**Goal:** From the very first line of the data to the line containing "mb = MB(); mb.box(-20, -.013, 8.68, 9.0, 7.26, 7.95);", retype everything exactly, leaving the pictures behind.

**Provided material:**
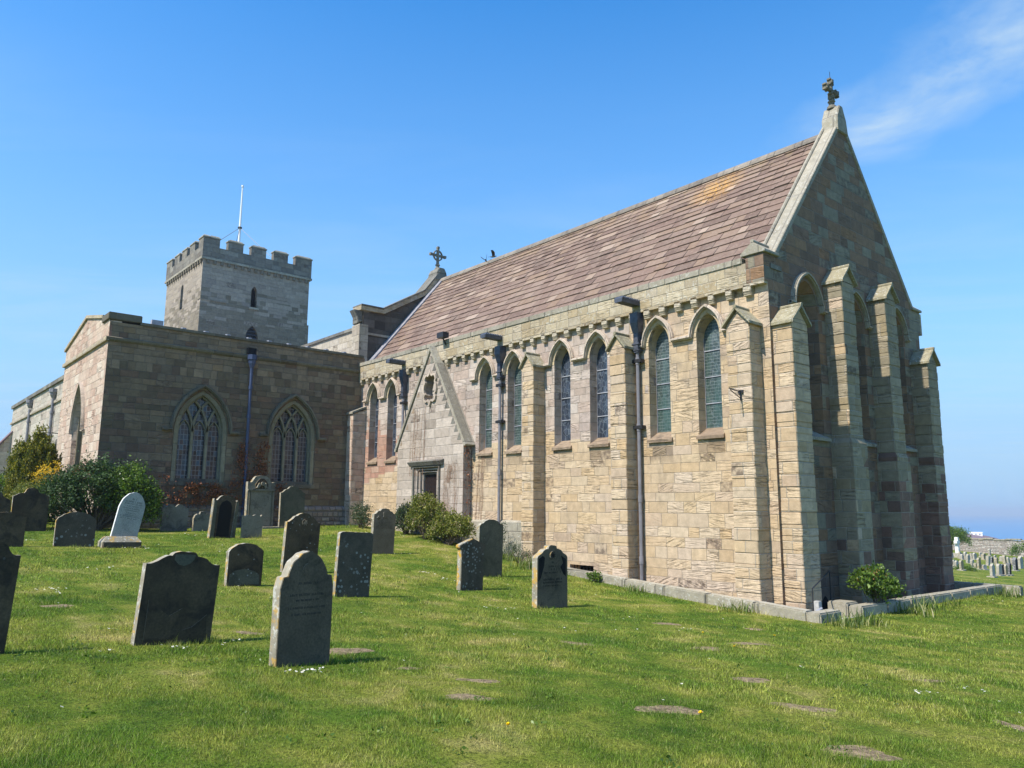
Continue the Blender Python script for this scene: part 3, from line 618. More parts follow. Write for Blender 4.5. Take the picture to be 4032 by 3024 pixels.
# plinth on the western bays
mb = MB(); mb.hexa([(-11.84, -.10, .1), (-8.66, -.10, .1), (-8.66, .02, .1), (-11.84, .02, .1), (-11.84, -.10, 1.26), (-8.66, -.10, 1.26), (-8.66, .02, 1.34), (-11.84, .02, 1.34)]); mb.build('plinth', M['coping'], church)

# parapet, coping and corbels of the chancel
mb = MB(); mb.box(-19.95, -.505, -.15, .35, 7.262, 7.80); pp = mb.build('parapet', M['parapet'], church)
mb = MB(); x = -19.95
while x < -.62:
    w_ = random.uniform(.75, 1.2); x1 = min(x+w_, -.60); j = random.uniform(-.008, .008)
    mb.box(x+.004, x1-.004, -.175+j, .36, 7.80, 7.975+j); x = x1
mb.build('parapet_coping', M['coping'], pp, bevel=.02)
first = None
for k in range(37):
    xc = -.51-.535*k
    if abs(xc+14) < .42 or abs(xc+4.15) < .1 or abs(xc+10.2) < .1 or abs(xc+16.25) < .1: continue
    if first is None:
        mb = MB(); mb.box(-.10, .10, -.148, .02, 7.08, 7.262); mb.hexa([(-.10, -.10, 6.98), (.10, -.10, 6.98), (.10, .02, 6.98), (-.10, .02, 6.98), (-.10, -.14, 7.082), (.10, -.14, 7.082), (.10, .02, 7.082), (-.10, .02, 7.082)])
        first = mb.build('corbel', M['parapet'], church, bevel=.014); o = first
    else: o = dup(first, church)
    o.location = (xc, 0, random.uniform(-.012, .012)); o.scale = (random.uniform(.85, 1.15), 1, 1)
mb = MB(); mb.box(-20, -.013, -.148, .02, 7.20, 7.2615); mb.build('corbel_course', M['parapet'], church)
# small arched gablet above the corbels is left as the wavy underside of the band
mb = MB(); mb.box(-20, -.013, 8.68, 9.0, 7.26, 7.95); mb.build('north_parapet', M['parapet'], church)

# gable coping, kneelers, apex stone, roll
mb = MB(); T = .22
mb.prism([(.26, 7.98), (4.35, 13.12), (4.35, 13.12-T), (.26+T/1.26*.98, 7.98)], E0, -.03, .40)
mb.prism([(8.44, 7.98), (8.44-T/1.26*.98, 7.98), (4.35, 13.12-T), (4.35, 13.12)], E0, -.03, .40)
gc = mb.build('gable_coping', M['coping'], church, bevel=.012)
mb = MB(); mb.tube([(-.40, .30, 8.07), (-.40, 4.30, 13.09)], .05, 8); mb.tube([(-.40, 8.4, 8.07), (-.40, 4.4, 13.09)], .05, 8); mb.build('edge_roll', M['coping'], gc)
mb = MB(); mb.prism([(4.02, 12.60), (4.66, 12.60), (4.58, 13.05), (4.46, 13.30), (4.40, 13.44), (4.22, 13.44), (4.16, 13.30), (4.04, 13.05)], E0, -.06, .42); mb.build('apex_stone', M['coping'], gc, bevel=.02)
for ya, yb in ((-.20, .50), (8.20, 8.90)):
    mb = MB(); mb.prism([(-.62, 7.975), (.07, 7.975), (.07, 8.04), (-.27, 8.30), (-.62, 8.04)], lambda u, z, d: (u, d, z), ya, yb)
    kn = mb.build('kneeler', M['coping'], church, bevel=.01)
    mb = MB(); mb.tube([(-.27, ya, 8.31), (-.27, yb, 8.31)], .05, 8); mb.build('roll', M['coping'], kn)

# cross finials
def cross_finial(x, y, z, s, ring, mat):
    mb = MB()
    prof = [(.17, 0), (.15, .10), (.09, .16), (.09, .24), (.13, .28), (.08, .33), (.07, .40)]
    for (r0, h0), (r1, h1) in zip(prof, prof[1:]): mb.tube([(x, y, z+h0*s), (x, y, z+h1*s)], [r0*s, r1*s], 8)
    c0 = z+.68*s
    if ring:
        a = .055*s
        mb.box(x-a, x+a, y-a, y+a, z+.38*s, z+1.13*s); mb.box(x-a*.95, x+a*.95, y-.40*s, y+.40*s, z+.75*s-a, z+.75*s+a)
        c0 = z+.75*s; pts = [(y+.24*s*math.cos(t), c0+.24*s*math.sin(t)) for t in np.linspace(0, 2*math.pi, 21)[:-1]]
        mb.bar(pts, fE(x), .055*s, -.045*s, .045*s, True)
        for q in ((y-.40*s, c0), (y+.40*s, c0), (y, c0+.38*s)): mb.box(x-.07*s, x+.07*s, q[0]-.06*s, q[0]+.06*s, q[1]-.06*s, q[1]+.06*s)
    else:
        a = .055*s
        mb.box(x-a, x+a, y-a, y+a, z+.38*s, z+.98*s); mb.box(x-a*.95, x+a*.95, y-.34*s, y+.34*s, c0-a, c0+a)
        for q in ((y-.33*s, c0), (y+.33*s, c0), (y, c0+.30*s), (y, c0-.22*s)):
            mb.box(x-.09*s, x+.09*s, q[0]-.07*s, q[0]+.07*s, q[1]-.07*s, q[1]+.07*s)
            for sy, sz in ((1, 1), (-1, 1), (1, -1), (-1, -1)): mb.box(x-.07*s, x+.07*s, q[0]+sy*.08*s-.035*s, q[0]+sy*.08*s+.035*s, q[1]+sz*.08*s-.035*s, q[1]+sz*.08*s+.035*s)
    return mb.build('cross_finial', mat, church, bevel=.012)
cf = cross_finial(-.2, 4.28, 13.40, .90, False, M['darkcap'])
mb = MB(); mb.tube([(-.2, 4.28, 14.3), (-.2, 4.28, 14.62)], .008, 5); mb.build('lightning_rod', M['iron'], cf)
cross_finial(-20.6, 4.35, 13.30, 1.05, True, M['darkcoping'])

# stone slate roof, laid slate by slate
def slates(name, sgn):
    mb = MB(); y0, z0, y1, z1 = (.30, 7.80, 4.33, 12.66)
    L_ = math.hypot(y1-y0, z1-z0); n = 19; e0, e1 = .385, .255; tot = sum(e0+(e1-e0)*k/(n-1) for k in range(n)); s = 0
    dy, dz = (y1-y0)/L_, (z1-z0)/L_
    def pt(x, s, h):
        y = y0+dy*s-dz*h; z = z0+dz*s+dy*h
        return (x, y if sgn > 0 else 8.7-y, z)
    for k in range(n):
        e = (e0+(e1-e0)*k/(n-1))*L_/tot; x = -20.28+random.uniform(-.4, 0)
        while x < -.40:
            w_ = random.choice((.38, .5, .62, .75, .95))*random.uniform(.8, 1.2)*(1-.012*k)
            xa, xb = max(x, -20.28), min(x+w_, -.38); x += w_
            if xb-xa < .05: continue
            g = .007; j = random.uniform(-.024, .022); t = random.uniform(.016, .034); hj = random.uniform(-.006, .008); tw = random.uniform(-.006, .006)
            lo, hi = s+j, s+e+.06
            mb.hexa([pt(xa+g, lo, .03+hj), pt(xb-g, lo, .03+hj+tw), pt(xb-g, hi, -.012), pt(xa+g, hi, -.012), pt(xa+g, lo+.006, .03+hj+t), pt(xb-g, lo+.006, .03+hj+t+tw), pt(xb-g, hi, .02), pt(xa+g, hi, .02)], random.random())
        s += e
    return mb.build(name, M['slates'], church)
slates('chancel_roof', 1)
mb = MB(); mb.add([(-20.3, .3, 7.75), (-.46, .3, 7.75), (-.46, 4.35, 12.62), (-20.3, 4.35, 12.62), (-20.3, 8.4, 7.75), (-.46, 8.4, 7.75)], [(0, 1, 2, 3), (3, 2, 5, 4)]); mb.build('north_roof_slope', M['slates'], church)
mb = MB(); x = -20.3
while x < -.55:
    x1 = min(x+random.uniform(.8, 1.1), -.5)
    mb.prism([(4.16, 12.58), (4.19, 12.68), (4.30, 12.82), (4.40, 12.82), (4.51, 12.68), (4.54, 12.58)], lambda u, z, d: (d, u, z), x+.005, x1-.005); x = x1
mb.build('ridge', M['ridge'], church, bevel=.01)
mb = MB(); mb.hexa([(-20.28, .33, 7.90), (-19.95, .33, 7.90), (-19.95, 4.33, 12.72), (-20.28, 4.33, 12.72), (-20.28, .30, 7.99), (-19.95, .30, 7.96), (-19.95, 4.30, 12.78), (-20.28, 4.30, 12.82)]); mb.build('lead_flashing', M['flash'], church)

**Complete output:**
Continue the Blender Python script for this scene: part 3, from line 618. More parts follow. Write for Blender 4.5. Take the picture to be 4032 by 3024 pixels.
# plinth on the western bays
mb = MB(); mb.hexa([(-11.84, -.10, .1), (-8.66, -.10, .1), (-8.66, .02, .1), (-11.84, .02, .1), (-11.84, -.10, 1.26), (-8.66, -.10, 1.26), (-8.66, .02, 1.34), (-11.84, .02, 1.34)]); mb.build('plinth', M['coping'], church)

# parapet, coping and corbels of the chancel
mb = MB(); mb.box(-19.95, -.505, -.15, .35, 7.262, 7.80); pp = mb.build('parapet', M['parapet'], church)
mb = MB(); x = -19.95
while x < -.62:
    w_ = random.uniform(.75, 1.2); x1 = min(x+w_, -.60); j = random.uniform(-.008, .008)
    mb.box(x+.004, x1-.004, -.175+j, .36, 7.80, 7.975+j); x = x1
mb.build('parapet_coping', M['coping'], pp, bevel=.02)
first = None
for k in range(37):
    xc = -.51-.535*k
    if abs(xc+14) < .42 or abs(xc+4.15) < .1 or abs(xc+10.2) < .1 or abs(xc+16.25) < .1: continue
    if first is None:
        mb = MB(); mb.box(-.10, .10, -.148, .02, 7.08, 7.262); mb.hexa([(-.10, -.10, 6.98), (.10, -.10, 6.98), (.10, .02, 6.98), (-.10, .02, 6.98), (-.10, -.14, 7.082), (.10, -.14, 7.082), (.10, .02, 7.082), (-.10, .02, 7.082)])
        first = mb.build('corbel', M['parapet'], church, bevel=.014); o = first
    else: o = dup(first, church)
    o.location = (xc, 0, random.uniform(-.012, .012)); o.scale = (random.uniform(.85, 1.15), 1, 1)
mb = MB(); mb.box(-20, -.013, -.148, .02, 7.20, 7.2615); mb.build('corbel_course', M['parapet'], church)
# small arched gablet above the corbels is left as the wavy underside of the band
mb = MB(); mb.box(-20, -.013, 8.68, 9.0, 7.26, 7.95); mb.build('north_parapet', M['parapet'], church)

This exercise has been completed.